With that at the back of my head, it just made forever sound that much longer. Surely it didn't have to be that way. But the thought of releasing one of the few anchors in my life and exposing a massive vulnerability for the cosmos to pounce on didn't bode well with me. However, there comes a point in our lives when we have to let go of good things in order to rid ourselves of the bad. Some call it sacrifice, I call it liberation. I had to set him free in order to set myself free. It was a trade-off I was willing to make because I love and respect myself that much. It's a simple case of self-preservation. I could no longer afford to lose more of myself to darkness.

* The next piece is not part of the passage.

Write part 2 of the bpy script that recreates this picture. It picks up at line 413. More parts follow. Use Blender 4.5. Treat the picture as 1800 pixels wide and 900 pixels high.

My failed attempt at forever doesn't derail me from my faith in forever though. Just because I haven't reached it yet doesn't mean I'll never get there. And just because I may never get there doesn't mean it isn't there. And I need it to be there. I need it there because I need that one ray of hope that might assure me that I won't have to get hurt again. And that maybe, just maybe, it's all right to fully allow myself to be engulfed by someone else again. And to submit to that kind of surrender can never be achieved by the finite.

Unfortunately, there's no real way of knowing if forever does exist or not. After all, none of us can last that long. But to live believing that everything good will have to come to an end, I would live a very guarded and mediocre life. And life's a pretty damn long time to be lived like that.